---- LISTED RECORDS

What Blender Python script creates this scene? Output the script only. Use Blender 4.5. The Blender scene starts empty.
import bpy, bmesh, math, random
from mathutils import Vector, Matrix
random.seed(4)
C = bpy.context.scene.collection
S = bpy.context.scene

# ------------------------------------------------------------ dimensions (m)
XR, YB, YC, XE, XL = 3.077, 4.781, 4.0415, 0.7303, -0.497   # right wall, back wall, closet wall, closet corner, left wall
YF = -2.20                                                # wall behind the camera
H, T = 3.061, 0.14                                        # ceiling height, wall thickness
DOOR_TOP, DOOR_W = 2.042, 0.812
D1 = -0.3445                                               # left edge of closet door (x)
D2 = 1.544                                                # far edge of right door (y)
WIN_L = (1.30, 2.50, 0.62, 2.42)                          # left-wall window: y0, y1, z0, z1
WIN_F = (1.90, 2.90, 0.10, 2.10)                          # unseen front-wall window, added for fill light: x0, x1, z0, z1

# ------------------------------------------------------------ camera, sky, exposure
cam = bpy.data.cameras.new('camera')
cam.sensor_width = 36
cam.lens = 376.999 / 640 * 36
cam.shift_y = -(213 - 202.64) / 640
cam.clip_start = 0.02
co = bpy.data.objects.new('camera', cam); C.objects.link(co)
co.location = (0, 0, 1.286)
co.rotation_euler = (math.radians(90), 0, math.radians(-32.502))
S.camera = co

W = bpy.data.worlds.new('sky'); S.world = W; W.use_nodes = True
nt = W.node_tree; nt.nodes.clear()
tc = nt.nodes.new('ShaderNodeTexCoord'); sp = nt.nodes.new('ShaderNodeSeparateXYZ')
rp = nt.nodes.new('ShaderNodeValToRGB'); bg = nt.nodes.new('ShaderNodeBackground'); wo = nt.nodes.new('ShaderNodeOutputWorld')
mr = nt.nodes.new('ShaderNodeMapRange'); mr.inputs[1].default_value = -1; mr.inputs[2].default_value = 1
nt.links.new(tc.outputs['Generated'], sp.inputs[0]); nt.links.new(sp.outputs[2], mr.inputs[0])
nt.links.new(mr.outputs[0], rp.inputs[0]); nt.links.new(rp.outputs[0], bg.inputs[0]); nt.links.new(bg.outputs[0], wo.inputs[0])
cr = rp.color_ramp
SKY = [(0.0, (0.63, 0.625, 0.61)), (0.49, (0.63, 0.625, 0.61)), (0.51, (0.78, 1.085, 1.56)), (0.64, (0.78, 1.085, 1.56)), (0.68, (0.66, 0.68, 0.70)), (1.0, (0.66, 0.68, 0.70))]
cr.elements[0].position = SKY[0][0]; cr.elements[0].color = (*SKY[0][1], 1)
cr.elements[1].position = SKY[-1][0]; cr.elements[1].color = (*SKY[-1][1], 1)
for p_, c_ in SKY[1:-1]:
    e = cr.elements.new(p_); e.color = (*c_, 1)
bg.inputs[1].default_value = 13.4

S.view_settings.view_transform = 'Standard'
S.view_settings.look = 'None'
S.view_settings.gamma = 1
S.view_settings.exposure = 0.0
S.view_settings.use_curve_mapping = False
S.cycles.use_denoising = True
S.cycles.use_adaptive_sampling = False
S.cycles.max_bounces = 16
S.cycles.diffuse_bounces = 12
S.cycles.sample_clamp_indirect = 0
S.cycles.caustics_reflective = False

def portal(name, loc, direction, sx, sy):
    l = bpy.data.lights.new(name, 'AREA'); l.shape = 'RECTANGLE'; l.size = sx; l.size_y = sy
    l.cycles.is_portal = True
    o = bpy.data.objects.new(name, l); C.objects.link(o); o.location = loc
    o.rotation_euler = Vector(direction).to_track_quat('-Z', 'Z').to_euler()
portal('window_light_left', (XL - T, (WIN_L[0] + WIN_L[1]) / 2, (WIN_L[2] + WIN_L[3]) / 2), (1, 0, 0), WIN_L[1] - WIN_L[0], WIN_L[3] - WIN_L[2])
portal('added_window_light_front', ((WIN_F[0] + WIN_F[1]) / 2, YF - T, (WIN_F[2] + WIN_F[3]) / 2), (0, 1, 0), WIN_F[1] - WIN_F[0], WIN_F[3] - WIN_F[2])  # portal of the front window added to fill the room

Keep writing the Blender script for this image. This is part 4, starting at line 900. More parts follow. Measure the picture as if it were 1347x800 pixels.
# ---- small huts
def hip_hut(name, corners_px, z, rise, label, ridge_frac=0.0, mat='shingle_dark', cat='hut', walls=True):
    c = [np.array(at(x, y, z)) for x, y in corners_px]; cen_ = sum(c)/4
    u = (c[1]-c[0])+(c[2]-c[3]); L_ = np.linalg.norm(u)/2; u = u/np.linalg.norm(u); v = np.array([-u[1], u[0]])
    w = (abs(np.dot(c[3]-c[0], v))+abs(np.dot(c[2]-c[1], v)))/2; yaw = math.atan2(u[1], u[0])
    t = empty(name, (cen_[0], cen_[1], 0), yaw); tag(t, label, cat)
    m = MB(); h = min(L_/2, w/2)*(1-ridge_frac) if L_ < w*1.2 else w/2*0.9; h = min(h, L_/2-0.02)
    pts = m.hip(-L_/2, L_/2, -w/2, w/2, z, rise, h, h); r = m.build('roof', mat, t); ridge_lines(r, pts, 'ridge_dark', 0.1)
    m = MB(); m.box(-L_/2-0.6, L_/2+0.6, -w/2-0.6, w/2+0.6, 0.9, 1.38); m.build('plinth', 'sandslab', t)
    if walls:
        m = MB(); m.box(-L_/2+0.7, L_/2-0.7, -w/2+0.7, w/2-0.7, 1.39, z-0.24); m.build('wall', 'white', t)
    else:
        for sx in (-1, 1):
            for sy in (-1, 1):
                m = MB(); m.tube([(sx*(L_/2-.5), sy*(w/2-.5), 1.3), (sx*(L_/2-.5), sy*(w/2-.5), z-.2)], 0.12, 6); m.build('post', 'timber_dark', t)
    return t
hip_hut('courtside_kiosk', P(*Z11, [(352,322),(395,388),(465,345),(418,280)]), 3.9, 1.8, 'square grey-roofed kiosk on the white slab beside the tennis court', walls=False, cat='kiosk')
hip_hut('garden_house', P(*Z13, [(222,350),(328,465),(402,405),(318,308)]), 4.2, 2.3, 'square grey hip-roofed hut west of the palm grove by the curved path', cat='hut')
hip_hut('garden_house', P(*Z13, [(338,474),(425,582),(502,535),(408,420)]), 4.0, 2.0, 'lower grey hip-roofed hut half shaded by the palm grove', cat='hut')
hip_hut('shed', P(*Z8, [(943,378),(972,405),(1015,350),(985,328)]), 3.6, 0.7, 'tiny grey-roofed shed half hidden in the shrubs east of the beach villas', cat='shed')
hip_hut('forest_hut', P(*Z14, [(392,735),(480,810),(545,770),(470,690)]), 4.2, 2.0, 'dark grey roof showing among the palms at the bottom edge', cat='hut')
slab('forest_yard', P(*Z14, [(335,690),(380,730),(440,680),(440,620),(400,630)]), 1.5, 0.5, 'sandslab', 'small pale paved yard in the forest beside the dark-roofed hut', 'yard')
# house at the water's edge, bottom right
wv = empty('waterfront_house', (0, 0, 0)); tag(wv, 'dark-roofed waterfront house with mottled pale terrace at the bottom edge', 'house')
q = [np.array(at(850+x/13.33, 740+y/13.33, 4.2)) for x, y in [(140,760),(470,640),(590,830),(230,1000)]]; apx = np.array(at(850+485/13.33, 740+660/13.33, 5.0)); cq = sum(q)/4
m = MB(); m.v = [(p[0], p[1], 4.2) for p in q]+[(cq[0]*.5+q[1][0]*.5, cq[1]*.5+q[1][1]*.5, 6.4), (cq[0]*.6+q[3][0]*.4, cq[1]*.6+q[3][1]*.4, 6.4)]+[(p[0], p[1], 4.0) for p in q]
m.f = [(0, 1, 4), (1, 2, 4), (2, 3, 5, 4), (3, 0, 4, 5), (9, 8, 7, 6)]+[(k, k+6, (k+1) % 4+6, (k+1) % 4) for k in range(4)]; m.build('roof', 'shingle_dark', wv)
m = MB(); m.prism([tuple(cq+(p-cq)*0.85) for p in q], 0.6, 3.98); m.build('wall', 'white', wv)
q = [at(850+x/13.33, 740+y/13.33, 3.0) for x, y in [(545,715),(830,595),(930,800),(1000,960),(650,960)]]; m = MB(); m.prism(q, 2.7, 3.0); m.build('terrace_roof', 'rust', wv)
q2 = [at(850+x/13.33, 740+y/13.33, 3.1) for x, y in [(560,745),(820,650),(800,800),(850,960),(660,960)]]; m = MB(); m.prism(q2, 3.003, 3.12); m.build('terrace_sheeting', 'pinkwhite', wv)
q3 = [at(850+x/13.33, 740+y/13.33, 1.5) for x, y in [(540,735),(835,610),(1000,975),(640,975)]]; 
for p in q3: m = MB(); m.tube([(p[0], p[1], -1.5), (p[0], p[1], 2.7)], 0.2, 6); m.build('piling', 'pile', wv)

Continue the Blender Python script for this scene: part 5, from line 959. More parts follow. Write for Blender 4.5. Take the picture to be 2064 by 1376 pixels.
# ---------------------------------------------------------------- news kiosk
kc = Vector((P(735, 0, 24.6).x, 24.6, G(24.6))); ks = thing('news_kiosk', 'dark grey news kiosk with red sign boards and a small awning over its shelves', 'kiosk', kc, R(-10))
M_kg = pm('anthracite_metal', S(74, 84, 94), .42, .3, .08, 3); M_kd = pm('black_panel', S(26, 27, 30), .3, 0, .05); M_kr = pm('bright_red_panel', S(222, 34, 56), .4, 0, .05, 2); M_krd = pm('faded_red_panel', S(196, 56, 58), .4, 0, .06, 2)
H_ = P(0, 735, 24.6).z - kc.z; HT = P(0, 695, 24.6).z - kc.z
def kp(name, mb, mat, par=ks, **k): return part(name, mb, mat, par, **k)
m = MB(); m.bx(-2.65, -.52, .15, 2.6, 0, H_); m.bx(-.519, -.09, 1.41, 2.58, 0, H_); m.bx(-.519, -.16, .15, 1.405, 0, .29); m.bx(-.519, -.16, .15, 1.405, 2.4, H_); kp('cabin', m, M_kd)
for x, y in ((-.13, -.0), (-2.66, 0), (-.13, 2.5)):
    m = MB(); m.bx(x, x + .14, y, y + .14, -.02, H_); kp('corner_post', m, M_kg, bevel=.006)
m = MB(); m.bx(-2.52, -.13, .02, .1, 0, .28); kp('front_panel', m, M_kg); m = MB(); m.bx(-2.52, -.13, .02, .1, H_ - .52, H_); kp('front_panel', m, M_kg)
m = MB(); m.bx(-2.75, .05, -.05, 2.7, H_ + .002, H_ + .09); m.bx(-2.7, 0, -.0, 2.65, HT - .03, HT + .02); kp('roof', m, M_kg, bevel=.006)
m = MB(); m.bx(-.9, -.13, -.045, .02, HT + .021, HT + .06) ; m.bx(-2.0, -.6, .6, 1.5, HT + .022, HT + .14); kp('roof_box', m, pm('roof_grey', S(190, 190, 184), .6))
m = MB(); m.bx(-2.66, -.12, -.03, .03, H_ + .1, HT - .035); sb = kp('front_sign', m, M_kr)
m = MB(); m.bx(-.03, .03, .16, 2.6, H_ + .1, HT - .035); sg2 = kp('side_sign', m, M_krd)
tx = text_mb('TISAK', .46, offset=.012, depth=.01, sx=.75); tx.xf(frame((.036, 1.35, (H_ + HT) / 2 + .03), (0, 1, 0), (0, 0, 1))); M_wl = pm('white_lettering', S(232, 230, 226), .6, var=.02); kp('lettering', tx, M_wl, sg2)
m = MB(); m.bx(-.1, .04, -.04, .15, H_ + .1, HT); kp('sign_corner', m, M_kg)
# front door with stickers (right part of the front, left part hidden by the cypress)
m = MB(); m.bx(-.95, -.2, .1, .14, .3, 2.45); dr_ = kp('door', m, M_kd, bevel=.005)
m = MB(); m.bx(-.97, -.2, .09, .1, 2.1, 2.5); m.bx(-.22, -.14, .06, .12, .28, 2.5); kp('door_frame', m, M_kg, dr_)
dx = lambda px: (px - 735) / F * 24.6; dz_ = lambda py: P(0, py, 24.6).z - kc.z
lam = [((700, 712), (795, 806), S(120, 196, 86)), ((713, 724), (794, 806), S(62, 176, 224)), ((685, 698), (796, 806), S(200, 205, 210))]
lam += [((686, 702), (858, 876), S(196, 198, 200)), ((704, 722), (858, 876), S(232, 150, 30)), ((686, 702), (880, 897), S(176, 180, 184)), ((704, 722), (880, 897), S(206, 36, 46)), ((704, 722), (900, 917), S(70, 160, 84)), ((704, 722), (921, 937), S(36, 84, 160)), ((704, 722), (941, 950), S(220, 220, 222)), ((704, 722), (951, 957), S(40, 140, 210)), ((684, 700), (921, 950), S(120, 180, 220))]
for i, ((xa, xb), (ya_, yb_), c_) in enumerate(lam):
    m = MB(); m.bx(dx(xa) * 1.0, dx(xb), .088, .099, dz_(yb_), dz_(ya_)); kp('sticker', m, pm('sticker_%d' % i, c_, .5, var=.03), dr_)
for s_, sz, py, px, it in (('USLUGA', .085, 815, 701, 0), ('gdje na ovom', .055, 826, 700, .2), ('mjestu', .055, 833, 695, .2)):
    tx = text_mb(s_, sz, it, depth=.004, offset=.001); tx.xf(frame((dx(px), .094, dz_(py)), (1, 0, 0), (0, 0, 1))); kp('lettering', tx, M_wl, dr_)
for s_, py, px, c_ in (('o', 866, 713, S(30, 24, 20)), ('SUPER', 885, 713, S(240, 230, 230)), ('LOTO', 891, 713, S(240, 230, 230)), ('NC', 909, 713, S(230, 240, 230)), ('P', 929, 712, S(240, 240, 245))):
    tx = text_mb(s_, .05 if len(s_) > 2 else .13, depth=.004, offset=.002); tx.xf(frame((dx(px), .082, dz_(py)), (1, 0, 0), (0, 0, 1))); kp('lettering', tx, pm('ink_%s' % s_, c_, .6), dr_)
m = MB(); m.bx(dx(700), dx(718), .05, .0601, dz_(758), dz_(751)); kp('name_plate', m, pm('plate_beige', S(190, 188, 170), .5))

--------

WHAT IS ASKED
Copy all lines from the data that hold the word "part".

THE RESPONSE
Keep writing the Blender script for this image. This is part 4, starting at line 900. More parts follow. Measure the picture as if it were 1347x800 pixels.
Continue the Blender Python script for this scene: part 5, from line 959. More parts follow. Write for Blender 4.5. Take the picture to be 2064 by 1376 pixels.
def kp(name, mb, mat, par=ks, **k): return part(name, mb, mat, par, **k)
# front door with stickers (right part of the front, left part hidden by the cypress)